4. The lighting system according to claim 1, characterized in that the support (7) comprises or supports a plurality of distribution lines (9, 10, 11) for distributing electrical energy or light to a plurality of light injectors (2, 3) of the lighting surface modules (1a, 1b, 1c, 1d, 1e, 1f, 1g, 2, 3, 4).

5. The lighting system according to claim 1, characterized in that a plurality of lighting surface modules (1a, 1b, 1c, 1d, 1e, 1f, 1g, 2, 3, 4) has the same geometric base surface shape or that the lighting system has two or more groups of lighting surface modules each having the same base surface shape, wherein it is provided in particular that the lighting surface modules in each case have a base surface shape which allows a gapless juxtaposition in at least one direction, in particular in a plurality of directions, in particular a square, triangular, hexagonal, rectangular, or sickle-shaped base surface shape, or that at least two groups of lighting surface modules are provided, the base surface shapes of which complement one another in such a way that a combination of lighting surface modules from different groups can be juxtaposed without gaps.
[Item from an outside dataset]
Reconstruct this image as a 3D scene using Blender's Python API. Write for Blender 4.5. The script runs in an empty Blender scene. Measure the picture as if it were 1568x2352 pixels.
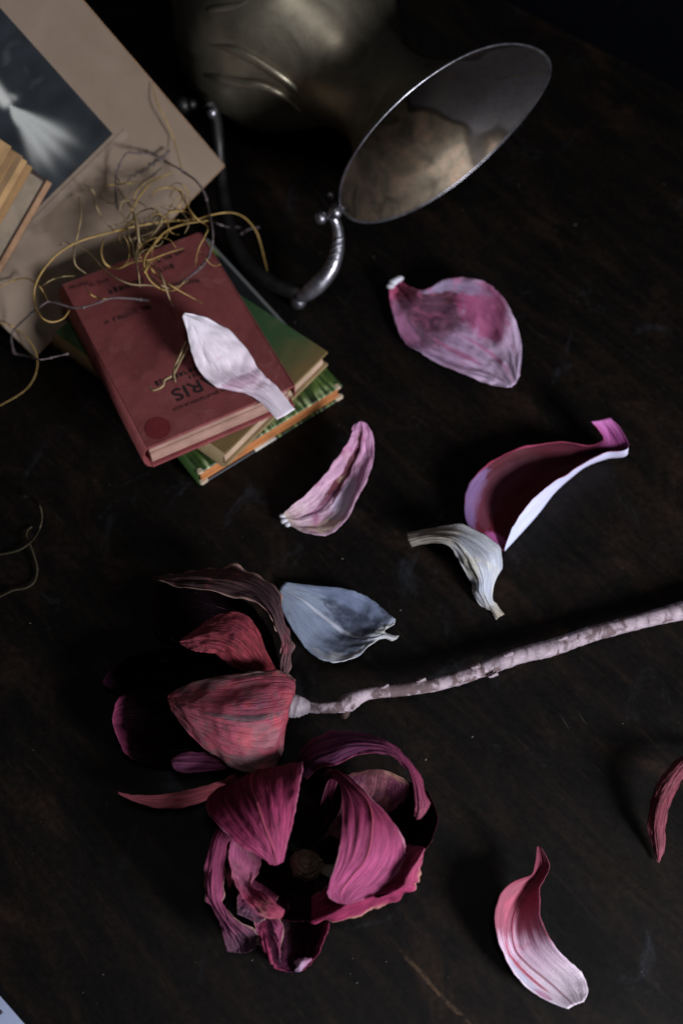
import bpy, math, random
import numpy as np
from mathutils import Vector, noise as mnoise

random.seed(7)
SC = bpy.context.scene
COL = SC.collection

# ------------------------------------------------------------------ camera, light, exposure
CAM_H, PITCH, LENS = 0.70, math.radians(61.0), 40.0
FPX = 1568 * LENS / 24.0                       # focal length in units of a 1568 wide picture
cam = bpy.data.cameras.new('camera')
cam.sensor_fit = 'HORIZONTAL'; cam.sensor_width = 24.0; cam.lens = LENS
cam.clip_start = 0.02; cam.clip_end = 20
cam.dof.use_dof = True; cam.dof.focus_distance = 0.70; cam.dof.aperture_fstop = 4.0
camo = bpy.data.objects.new('camera', cam); COL.objects.link(camo)
camo.location = (0, 0, CAM_H); camo.rotation_euler = (math.pi/2 - PITCH, 0, 0)
SC.camera = camo

world = bpy.data.worlds.new('World'); SC.world = world; world.use_nodes = True
bg = world.node_tree.nodes['Background']
bg.inputs['Color'].default_value = (0.55, 0.68, 1.0, 1); bg.inputs['Strength'].default_value = 0.006

def area_light(name, loc, target, sx, sy, power, color):
    l = bpy.data.lights.new(name, 'AREA'); l.shape = 'RECTANGLE'
    l.size = sx; l.size_y = sy; l.energy = power; l.color = color
    o = bpy.data.objects.new(name, l); COL.objects.link(o)
    o.location = loc
    o.rotation_euler = (Vector(target) - Vector(loc)).to_track_quat('-Z', 'Y').to_euler()
    return o
area_light('window_light', (0.72, -0.36, 0.51), (0.00, 0.40, 0.02), 0.24, 0.32, 20.0, (0.93, 0.93, 1.0))
area_light('jug_highlight_light', (0.07, 0.03, 1.50), (-0.04, 0.78, 0.08), 0.20, 0.26, 1.9, (1.0, 0.95, 0.97))  # added overhead lamp, no fixture seen; gives the jug belly its highlight

SC.view_settings.view_transform = 'Standard'; SC.view_settings.look = 'None'
SC.view_settings.exposure = 0.0; SC.view_settings.gamma = 1.0
SC.view_settings.use_curve_mapping = False
SC.cycles.use_denoising = True
SC.cycles.max_bounces = 8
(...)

6. A trim element (12) for a passenger compartment of a means of passenger transport with a lighting system according to claim 1 and with a decorative layer (8) that is, at least in sections, at least partially transparent or translucent and is arranged above the lighting system as seen from the passenger compartment (5).

7. A vehicle door comprising a trim element according to claim 6.
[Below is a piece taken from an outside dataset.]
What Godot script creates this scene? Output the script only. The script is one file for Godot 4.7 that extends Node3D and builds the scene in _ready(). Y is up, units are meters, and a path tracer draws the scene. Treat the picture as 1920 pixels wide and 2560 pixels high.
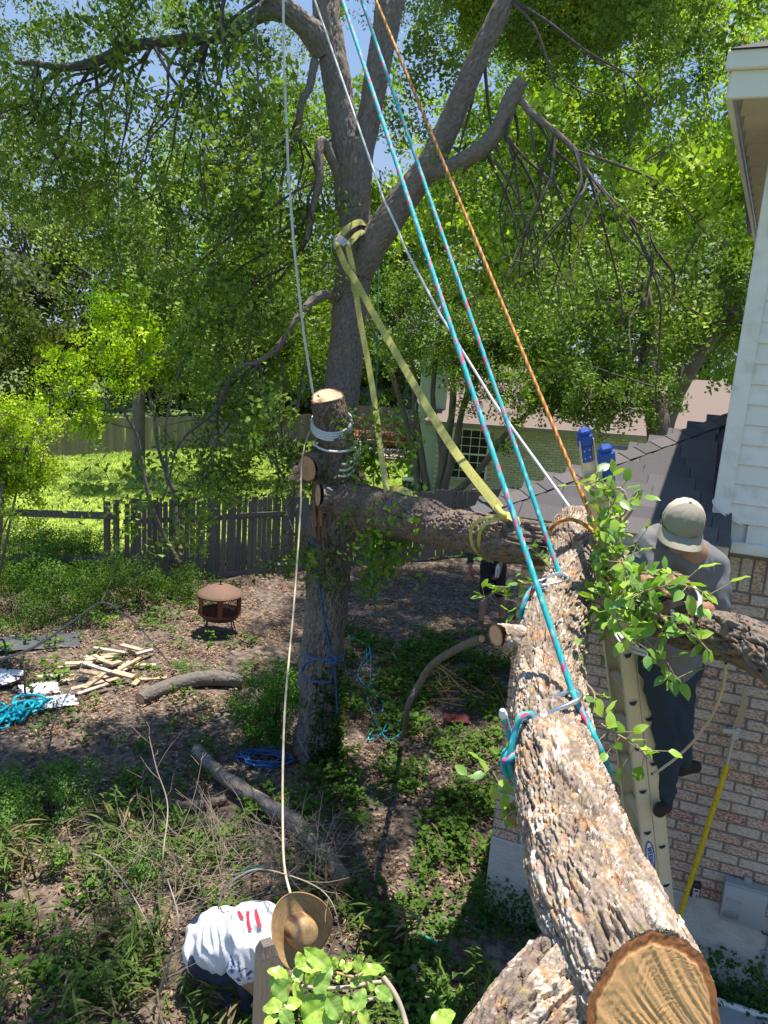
extends Node3D

var rng := RandomNumberGenerator.new()
var M := {}
var taken := {}
var rough_noise := FastNoiseLite.new()
var plate_noise := FastNoiseLite.new()
var soft_noise := FastNoiseLite.new()
var cell_noise := FastNoiseLite.new()
var furrow_noise := FastNoiseLite.new()
var clip := []  # [point, normal]: a saw plane that ends the next bark tube


func rf(a: float, b: float) -> float:
	return rng.randf_range(a, b)


func rdir() -> Vector3:
	var v := Vector3(rng.randfn(), rng.randfn(), rng.randfn())
	return v.normalized() if v.length() > 0.001 else Vector3.UP


# ---------------------------------------------------------------- mesh builder
class MB:
	var v := PackedVector3Array()
	var n := PackedVector3Array()
	var c := PackedColorArray()
	var uv := PackedVector2Array()
	var ix := PackedInt32Array()

	func vert(p: Vector3, nn: Vector3, col := Color.WHITE, t := Vector2.ZERO) -> int:
		v.append(p)
		n.append(nn)
		c.append(col)
		uv.append(t)
		return v.size() - 1

	func tri(a: int, b: int, d: int) -> void:
		ix.append(a)
		ix.append(b)
		ix.append(d)

	func quad(a: Vector3, b: Vector3, d: Vector3, e: Vector3, col := Color.WHITE, s := 1.0) -> void:
		# a, b, d, e counter-clockwise as seen from the front
		var nn := (b - a).cross(e - a).normalized()
		var w := a.distance_to(b) * s
		var h := a.distance_to(e) * s
		var i := vert(a, nn, col, Vector2(0, 0))
		vert(b, nn, col, Vector2(w, 0))
		vert(d, nn, col, Vector2(w, h))
		vert(e, nn, col, Vector2(0, h))
		tri(i, i + 2, i + 1)
		tri(i, i + 3, i + 2)

	func box(center: Vector3, size: Vector3, basis := Basis.IDENTITY, bevel := 0.0, col := Color.WHITE) -> void:
		var h := size * 0.5
		var b := minf(bevel, minf(h.x, minf(h.y, h.z)) * 0.9)
		for ax in 3:
			for sg in [-1.0, 1.0]:
				var nn := Vector3.ZERO
				nn[ax] = sg
				var t1 := Vector3.ZERO
				var t2 := Vector3.ZERO
				t1[(ax + 1) % 3] = 1.0
				t2[(ax + 2) % 3] = 1.0
				if sg < 0:
					t1 = -t1
				var u := absf(t1.dot(h)) - b
				var w := absf(t2.dot(h)) - b
				var o := nn * h[ax]
				quad(center + basis * (o - t1 * u - t2 * w), center + basis * (o + t1 * u - t2 * w), center + basis * (o + t1 * u + t2 * w), center + basis * (o - t1 * u + t2 * w), col)
		if b <= 0.0:
			return
		for ax in 3:  # edge chamfers along axis ax
			var a1 := (ax + 1) % 3
			var a2 := (ax + 2) % 3
			for s1 in [-1.0, 1.0]:
				for s2 in [-1.0, 1.0]:
					var p := Vector3.ZERO
					var q := Vector3.ZERO
					p[a1] = s1 * h[a1]
					p[a2] = s2 * (h[a2] - b)
					q[a1] = s1 * (h[a1] - b)
					q[a2] = s2 * h[a2]
					var l := Vector3.ZERO
					l[ax] = h[ax] - b
					if s1 * s2 > 0:
						quad(center + basis * (p - l), center + basis * (q - l) , center + basis * (q + l), center + basis * (p + l), col)
					else:
						quad(center + basis * (q - l), center + basis * (p - l), center + basis * (p + l), center + basis * (q + l), col)
		for sx in [-1.0, 1.0]:
			for sy in [-1.0, 1.0]:
				for sz in [-1.0, 1.0]:
					var s := Vector3(sx, sy, sz)
					var nn2 := basis * s.normalized()
					var k := Vector3(h.x, h.y - b, h.z - b) * s
					var l2 := Vector3(h.x - b, h.y, h.z - b) * s
					var m := Vector3(h.x - b, h.y - b, h.z) * s
					var i := vert(center + basis * k, nn2, col)
					vert(center + basis * l2, nn2, col)
					vert(center + basis * m, nn2, col)
					if sx * sy * sz > 0:
						tri(i, i + 2, i + 1)
					else:
						tri(i, i + 1, i + 2)

	# a grid of (rows x cols) vertices already appended from index i0; computes normals and faces
	func weave(i0: int, rows: int, cols: int, closed: bool, flip := false) -> void:
		for r in rows:
			for k in cols:
				var l := k - 1
				var m := k + 1
				if closed:
					l = cols - 2 if k == 0 else k - 1
					m = 1 if k == cols - 1 else k + 1
				else:
					l = maxi(l, 0)
					m = mini(m, cols - 1)
				var du := v[i0 + r * cols + m] - v[i0 + r * cols + l]
				var dv := v[i0 + mini(r + 1, rows - 1) * cols + k] - v[i0 + maxi(r - 1, 0) * cols + k]
				var nn := du.cross(dv)
				if nn.length_squared() < 1e-14:
					nn = n[i0 + r * cols + k] * (-1.0 if flip else 1.0)
				n[i0 + r * cols + k] = (-nn if flip else nn).normalized()
		for r in rows - 1:
			for k in cols - 1:
				var a := i0 + r * cols + k
				var b := a + cols
				if flip:
					tri(a, a + 1, b)
					tri(b, a + 1, b + 1)
				else:
					tri(a, b, a + 1)
					tri(b, b + 1, a + 1)

	# turn every face to the side its normals are on
	func orient() -> void:
		for q in range(0, ix.size(), 3):
			var a := ix[q]
			var b := ix[q + 1]
			var d := ix[q + 2]
			if (v[d] - v[a]).cross(v[b] - v[a]).dot(n[a] + n[b] + n[d]) < 0.0:
				ix[q + 1] = d
				ix[q + 2] = b

	func mesh() -> ArrayMesh:
		orient()
		var a := []
		a.resize(Mesh.ARRAY_MAX)
		a[Mesh.ARRAY_VERTEX] = v
		a[Mesh.ARRAY_NORMAL] = n
		a[Mesh.ARRAY_COLOR] = c
		a[Mesh.ARRAY_TEX_UV] = uv
		a[Mesh.ARRAY_INDEX] = ix
		var m := ArrayMesh.new()
		m.add_surface_from_arrays(Mesh.PRIMITIVE_TRIANGLES, a)
		return m


# ---------------------------------------------------------------- naming
func numbered(s: String) -> String:
	if not taken.has(s):
		taken[s] = 0
		return s
	taken[s] += 1
	return "%s_%03d" % [s, taken[s]]


func tag(o: Node3D, label := "", category := "", group := "", kind := "") -> Node3D:
	if label: o.set_meta("label", label)
	if category: o.set_meta("category", category)
	if group: o.set_meta("group", group)
	if kind: o.set_meta("kind", kind)
	return o


func thing(called: String, label: String, category: String, at := Vector3.ZERO, group := "") -> Node3D:
	var o := Node3D.new()
	o.name = numbered(called)
	add_child(o)
	o.position = at
	tag(o, label, category, group)
	return o


func obj(called: String, mesh: Mesh, material: Material, parent: Node3D = null, at := Vector3.ZERO) -> MeshInstance3D:
	var o := MeshInstance3D.new()
	o.mesh = mesh
	o.material_override = material
	if parent == null:
		o.name = numbered(called)
		add_child(o)
	else:
		o.name = called
		parent.add_child(o, true)
	o.position = at
	return o


func many(called: String, mesh: Mesh, material: Material, tr: Array, cols: Array, parent: Node3D = null) -> MultiMeshInstance3D:
	var mm := MultiMesh.new()
	mm.transform_format = MultiMesh.TRANSFORM_3D
	mm.use_colors = cols.size() > 0
	mm.mesh = mesh
	mm.instance_count = tr.size()
	for i in tr.size():
		mm.set_instance_transform(i, tr[i])
		if cols.size() > 0:
			mm.set_instance_color(i, cols[i])
	var o := MultiMeshInstance3D.new()
	o.multimesh = mm
	o.material_override = material
	o.set_meta("kind", "stuff")
	if parent == null:
		o.name = numbered(called)
		add_child(o)
	else:
		o.name = called
		parent.add_child(o, true)
	return o


# ---------------------------------------------------------------- materials
func lin(r: float, g: float, b: float) -> Color:
	return Color(r, g, b).linear_to_srgb()


func mat(key: String, col: Color, rough := 0.8, metal := 0.0) -> StandardMaterial3D:
	var m := StandardMaterial3D.new()
	m.albedo_color = col.linear_to_srgb()
	m.roughness = rough
	m.metallic = metal
	M[key] = m
	return m


func vmat(key: String, rough := 0.85) -> StandardMaterial3D:
	var m := mat(key, Color.WHITE, rough)
	m.vertex_color_use_as_albedo = true
	return m


func ntex(seed_: int, freq: float, octaves: int, cols: Array, size := 512, cellular := false, at := []) -> NoiseTexture2D:
	var f := FastNoiseLite.new()
	f.seed = seed_
	f.frequency = freq
	f.fractal_octaves = octaves
	f.noise_type = FastNoiseLite.TYPE_CELLULAR if cellular else FastNoiseLite.TYPE_SIMPLEX_SMOOTH
	var t := NoiseTexture2D.new()
	t.width = size
	t.height = size
	t.seamless = true
	t.noise = f
	if cols.size() > 0:
		var g := Gradient.new()
		var offs := PackedFloat32Array()
		var cc := PackedColorArray()
		for i in cols.size():
			offs.append(at[i] if at.size() else float(i) / (cols.size() - 1))
			cc.append(cols[i].linear_to_srgb())
		g.offsets = offs
		g.colors = cc
		t.color_ramp = g
	return t


func grain(m: StandardMaterial3D, seed_: int, freq: float, bump: float, scale: float, size := 512) -> void:
	var f := FastNoiseLite.new()
	f.seed = seed_
	f.frequency = freq
	f.fractal_octaves = 4
	var t := NoiseTexture2D.new()
	t.width = size
	t.height = size
	t.seamless = true
	t.as_normal_map = true
	t.bump_strength = bump
	t.noise = f
	m.normal_enabled = true
	m.normal_texture = t
	m.uv1_triplanar = true
	m.uv1_scale = Vector3.ONE * scale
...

8. A lighting surface module (1a, 1b, 1c, 1d, 1e, 1f, 1g, 2, 3, 4), comprising a flat light distribution body (4) having a base surface whose extension in each direction is greater than the thickness of the light distribution body and comprising a light injector (2, 3) which has a light source (2a, 2b) which is arranged such that it radiates light into the light distribution body perpendicular to the base surface of the light distribution body, and which is arranged on a flat side (4a) of the light distribution body that extends over the base surface.

9. The lighting surface module (1a, 1b, 1c, 1d, 1e, 1f, 1g, 2, 3, 4) according to claim 8, characterized in that the light distribution body (4) has a base surface shape which allows a gapless juxtaposition of a plurality of identically shaped lighting surface modules in at least one direction, in particular in a plurality of directions, in particular the base surface shape of a triangle, a rectangle, trapezoid, parallelogram, or square, a hexagonal shape, or a sickle shape.

10. The lighting surface module (1a, 1b, 1c, 1d, 1e, 1f, 1g, 2, 3, 4) according to claim 8, characterized in that the light distribution body (4) has a funnel-shaped bulge (4c) in the region in which a light injector (2, 3) is coupled thereto, into the tapering region of which the light injector (2, 3) radiates light, wherein in particular a distance (13) is provided between the light source of the light injector and the material of the light distribution body.

11. The Lighting surface module (1a, 1b, 1c, 1d, 1e, 1f, 1g, 2, 3, 4) according to claim 8, characterized in that a half-shell-shaped housing or a support (7) is arranged on the side of the light distribution body (4) opposite the passenger compartment side (5), which housing or support is metallically reflective or coated with a reflective color, in particular a white color, on its side facing the light distribution body.

12. Lighting surface module (1a, 1b, 1c, 1d, 1e, 1f, 1g, 2, 3, 4) according to claim 8, characterized in that the light distribution body (4) has on its side opposite the light injector (2, 3) in the region in which the light is radiated in, a partially reflective layer (4d) whose reflection coefficient is in particular greater than 50%, further in particular greater than 60%, wherein the partially reflective layer is partially permeable to light or has openings which allow light to pass through.

13. Lighting surface module (1a, 1b, 1c, 1d, 1e, 1f, 1g, 2, 3, 4) according to claim 12, characterized in that the partially reflective layer (4d) is applied as a surface coating in the form of a reflective color or a metallization onto the light distribution body (4), in particular by means of a PVD method, or is integrated into the light distribution body by means of a production in sections of the light distribution body from a multi-component mixture.

14. Lighting surface module (1a, 1b, 1c, 1d, 1e, 1f, 1g, 2, 3, 4) according to claim 8, characterized in that the light distribution body (4) has, on its side opposite the passenger compartment side (5), a plurality of uneven areas (4e, 4f, 4g) of the surface, in particular raised parts and/or recesses and/or or a roughening of the surface and/or a reflective surface coating, which effect a scattering of the light toward the passenger compartment side (5) of the light distribution body.

15. Lighting surface module (1a, 1b, 1c, 1d, 1e, 1f, 1g, 2, 3, 4) according to claim 8, characterized in that the light source (2a, 3) is formed by an LED module or a light guide end, wherein the light distribution body (4) has a light mixing device (2b) in particular in the region in which a light injector having an LED module is coupled to the LED module.